Directive. Everything from the line with "Reconstruct this image" through the line with "COL = sc.collection" should be repeated exactly, both of those lines included, and nothing else.

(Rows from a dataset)

++++++++++++++++++++

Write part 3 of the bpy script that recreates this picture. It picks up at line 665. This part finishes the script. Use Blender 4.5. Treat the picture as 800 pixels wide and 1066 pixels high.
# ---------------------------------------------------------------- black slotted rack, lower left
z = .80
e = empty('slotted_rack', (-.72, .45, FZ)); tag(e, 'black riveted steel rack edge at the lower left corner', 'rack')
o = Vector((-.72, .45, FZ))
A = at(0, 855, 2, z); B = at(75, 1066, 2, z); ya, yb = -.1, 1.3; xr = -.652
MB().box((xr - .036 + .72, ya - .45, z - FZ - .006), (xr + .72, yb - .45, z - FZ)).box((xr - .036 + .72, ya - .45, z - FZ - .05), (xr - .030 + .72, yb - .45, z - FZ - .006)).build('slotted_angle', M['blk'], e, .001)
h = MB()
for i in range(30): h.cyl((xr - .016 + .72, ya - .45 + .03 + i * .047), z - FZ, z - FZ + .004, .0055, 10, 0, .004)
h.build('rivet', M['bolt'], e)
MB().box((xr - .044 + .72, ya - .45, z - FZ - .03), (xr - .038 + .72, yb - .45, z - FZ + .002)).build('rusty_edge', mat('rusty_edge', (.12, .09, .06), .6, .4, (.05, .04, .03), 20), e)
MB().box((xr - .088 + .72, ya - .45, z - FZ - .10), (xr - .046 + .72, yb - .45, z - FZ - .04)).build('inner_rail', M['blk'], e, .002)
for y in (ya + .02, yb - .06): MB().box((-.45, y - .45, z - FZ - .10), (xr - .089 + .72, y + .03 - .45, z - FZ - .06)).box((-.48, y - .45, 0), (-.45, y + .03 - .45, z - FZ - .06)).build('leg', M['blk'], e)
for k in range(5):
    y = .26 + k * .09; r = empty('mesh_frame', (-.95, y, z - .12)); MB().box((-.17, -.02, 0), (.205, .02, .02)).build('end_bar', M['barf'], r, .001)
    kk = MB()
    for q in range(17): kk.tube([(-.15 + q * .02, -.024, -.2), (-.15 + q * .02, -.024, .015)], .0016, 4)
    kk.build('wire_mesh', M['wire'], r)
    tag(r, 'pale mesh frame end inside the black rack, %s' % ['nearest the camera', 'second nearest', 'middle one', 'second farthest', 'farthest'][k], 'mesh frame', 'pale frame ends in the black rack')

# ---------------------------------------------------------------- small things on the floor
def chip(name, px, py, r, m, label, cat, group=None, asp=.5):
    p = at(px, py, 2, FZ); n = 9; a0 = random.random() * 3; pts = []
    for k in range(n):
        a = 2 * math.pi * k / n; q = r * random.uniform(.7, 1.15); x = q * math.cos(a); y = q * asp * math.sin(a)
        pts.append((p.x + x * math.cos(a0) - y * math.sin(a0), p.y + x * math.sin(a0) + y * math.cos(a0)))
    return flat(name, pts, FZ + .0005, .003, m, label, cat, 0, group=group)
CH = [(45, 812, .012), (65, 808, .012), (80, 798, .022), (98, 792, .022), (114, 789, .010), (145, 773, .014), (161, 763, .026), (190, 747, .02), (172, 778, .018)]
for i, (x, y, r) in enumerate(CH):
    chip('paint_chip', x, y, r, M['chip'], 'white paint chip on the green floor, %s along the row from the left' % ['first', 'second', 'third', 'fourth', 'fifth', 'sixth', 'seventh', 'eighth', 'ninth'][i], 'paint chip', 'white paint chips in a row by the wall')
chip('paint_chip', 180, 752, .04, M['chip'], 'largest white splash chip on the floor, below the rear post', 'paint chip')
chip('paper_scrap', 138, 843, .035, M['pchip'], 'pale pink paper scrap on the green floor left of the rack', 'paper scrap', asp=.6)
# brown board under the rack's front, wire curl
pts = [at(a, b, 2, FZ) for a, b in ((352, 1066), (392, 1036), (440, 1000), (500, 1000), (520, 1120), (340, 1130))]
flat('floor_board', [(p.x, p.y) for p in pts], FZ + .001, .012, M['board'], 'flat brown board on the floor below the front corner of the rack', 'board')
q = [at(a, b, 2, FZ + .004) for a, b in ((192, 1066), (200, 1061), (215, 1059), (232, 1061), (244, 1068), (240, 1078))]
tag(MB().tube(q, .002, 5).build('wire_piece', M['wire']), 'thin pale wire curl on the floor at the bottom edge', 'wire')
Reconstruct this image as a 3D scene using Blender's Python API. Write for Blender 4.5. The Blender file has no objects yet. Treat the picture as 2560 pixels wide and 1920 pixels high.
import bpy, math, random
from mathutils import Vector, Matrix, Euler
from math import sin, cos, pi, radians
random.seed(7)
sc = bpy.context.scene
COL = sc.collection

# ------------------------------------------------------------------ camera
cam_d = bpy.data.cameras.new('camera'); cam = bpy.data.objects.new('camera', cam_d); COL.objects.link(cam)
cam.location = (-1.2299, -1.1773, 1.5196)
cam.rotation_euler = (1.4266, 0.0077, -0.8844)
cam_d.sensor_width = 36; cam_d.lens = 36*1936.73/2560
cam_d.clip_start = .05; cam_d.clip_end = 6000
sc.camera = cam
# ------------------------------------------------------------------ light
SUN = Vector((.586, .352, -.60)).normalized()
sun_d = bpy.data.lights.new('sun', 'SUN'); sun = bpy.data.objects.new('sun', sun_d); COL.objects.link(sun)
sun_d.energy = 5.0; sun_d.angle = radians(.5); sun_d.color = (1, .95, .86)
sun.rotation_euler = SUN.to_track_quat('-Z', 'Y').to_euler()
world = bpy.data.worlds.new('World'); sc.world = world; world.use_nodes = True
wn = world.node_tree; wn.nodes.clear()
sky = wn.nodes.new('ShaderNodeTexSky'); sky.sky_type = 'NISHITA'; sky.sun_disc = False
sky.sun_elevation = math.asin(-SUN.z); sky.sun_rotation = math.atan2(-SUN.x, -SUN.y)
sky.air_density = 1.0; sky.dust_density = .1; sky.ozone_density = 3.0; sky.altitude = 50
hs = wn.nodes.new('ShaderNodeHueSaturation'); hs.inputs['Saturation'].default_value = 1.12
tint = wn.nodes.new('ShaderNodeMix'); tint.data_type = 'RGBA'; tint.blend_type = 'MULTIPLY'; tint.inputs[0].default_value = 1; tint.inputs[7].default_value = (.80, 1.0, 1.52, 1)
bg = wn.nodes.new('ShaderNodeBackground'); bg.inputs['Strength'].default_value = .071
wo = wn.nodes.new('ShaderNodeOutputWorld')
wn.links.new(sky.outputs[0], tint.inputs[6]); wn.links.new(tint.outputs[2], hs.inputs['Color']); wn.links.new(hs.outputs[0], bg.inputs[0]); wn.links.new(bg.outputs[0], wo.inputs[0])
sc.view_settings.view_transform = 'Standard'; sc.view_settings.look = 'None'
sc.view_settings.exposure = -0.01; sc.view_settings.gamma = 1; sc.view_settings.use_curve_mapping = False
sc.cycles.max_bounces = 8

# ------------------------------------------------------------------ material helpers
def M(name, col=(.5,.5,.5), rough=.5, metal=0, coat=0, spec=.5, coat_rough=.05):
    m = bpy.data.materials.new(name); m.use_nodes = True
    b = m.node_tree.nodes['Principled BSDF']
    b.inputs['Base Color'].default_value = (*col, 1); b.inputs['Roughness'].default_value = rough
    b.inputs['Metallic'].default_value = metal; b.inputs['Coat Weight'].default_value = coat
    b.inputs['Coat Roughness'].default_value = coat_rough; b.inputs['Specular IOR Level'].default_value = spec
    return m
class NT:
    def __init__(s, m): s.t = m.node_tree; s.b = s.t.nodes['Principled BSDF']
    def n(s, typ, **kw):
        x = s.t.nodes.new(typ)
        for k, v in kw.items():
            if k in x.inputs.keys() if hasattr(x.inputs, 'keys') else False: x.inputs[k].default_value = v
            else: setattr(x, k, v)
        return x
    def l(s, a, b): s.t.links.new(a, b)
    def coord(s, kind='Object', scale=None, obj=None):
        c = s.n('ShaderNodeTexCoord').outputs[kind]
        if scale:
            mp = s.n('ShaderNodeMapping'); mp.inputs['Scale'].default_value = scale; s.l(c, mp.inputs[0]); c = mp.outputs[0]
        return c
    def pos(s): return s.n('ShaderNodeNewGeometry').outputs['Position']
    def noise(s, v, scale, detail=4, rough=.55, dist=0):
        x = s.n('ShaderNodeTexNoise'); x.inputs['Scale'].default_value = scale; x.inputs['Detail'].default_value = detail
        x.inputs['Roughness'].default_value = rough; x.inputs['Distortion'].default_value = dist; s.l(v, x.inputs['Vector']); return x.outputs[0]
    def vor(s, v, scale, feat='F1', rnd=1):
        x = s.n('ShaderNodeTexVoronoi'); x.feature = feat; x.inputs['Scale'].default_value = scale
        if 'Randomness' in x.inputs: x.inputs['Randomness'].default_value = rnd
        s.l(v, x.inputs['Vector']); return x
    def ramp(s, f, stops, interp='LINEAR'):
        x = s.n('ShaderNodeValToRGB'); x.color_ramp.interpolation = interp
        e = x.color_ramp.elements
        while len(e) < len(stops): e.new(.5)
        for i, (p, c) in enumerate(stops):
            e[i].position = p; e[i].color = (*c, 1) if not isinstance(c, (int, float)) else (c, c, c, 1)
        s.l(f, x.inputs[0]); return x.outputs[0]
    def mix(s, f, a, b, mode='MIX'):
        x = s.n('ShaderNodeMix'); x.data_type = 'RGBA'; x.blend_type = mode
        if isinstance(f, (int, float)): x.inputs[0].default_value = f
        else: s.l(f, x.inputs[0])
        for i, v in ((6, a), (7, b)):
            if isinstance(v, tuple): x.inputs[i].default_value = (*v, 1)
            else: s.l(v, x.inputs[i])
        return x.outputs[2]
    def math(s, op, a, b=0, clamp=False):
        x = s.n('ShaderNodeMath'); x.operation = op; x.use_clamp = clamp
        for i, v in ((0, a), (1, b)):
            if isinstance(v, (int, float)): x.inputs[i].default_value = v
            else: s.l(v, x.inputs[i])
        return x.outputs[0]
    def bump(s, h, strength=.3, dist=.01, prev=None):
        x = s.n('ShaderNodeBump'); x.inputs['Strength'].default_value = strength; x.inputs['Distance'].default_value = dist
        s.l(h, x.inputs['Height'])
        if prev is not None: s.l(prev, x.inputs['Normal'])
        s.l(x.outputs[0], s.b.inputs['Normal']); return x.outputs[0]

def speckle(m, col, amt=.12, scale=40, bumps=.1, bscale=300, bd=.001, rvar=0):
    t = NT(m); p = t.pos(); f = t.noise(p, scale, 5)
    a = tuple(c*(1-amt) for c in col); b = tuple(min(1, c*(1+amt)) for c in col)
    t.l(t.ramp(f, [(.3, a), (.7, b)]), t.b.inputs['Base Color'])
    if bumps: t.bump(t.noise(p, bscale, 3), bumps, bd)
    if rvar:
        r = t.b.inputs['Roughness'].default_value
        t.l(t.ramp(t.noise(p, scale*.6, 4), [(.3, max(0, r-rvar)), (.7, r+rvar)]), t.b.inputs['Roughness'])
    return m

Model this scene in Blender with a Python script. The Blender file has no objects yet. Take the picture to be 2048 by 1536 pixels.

++++++++++++++++++++

Response.
Reconstruct this image as a 3D scene using Blender's Python API. Write for Blender 4.5. The Blender file has no objects yet. Treat the picture as 2560 pixels wide and 1920 pixels high.
import bpy, math, random
from mathutils import Vector, Matrix, Euler
from math import sin, cos, pi, radians
random.seed(7)
sc = bpy.context.scene
COL = sc.collection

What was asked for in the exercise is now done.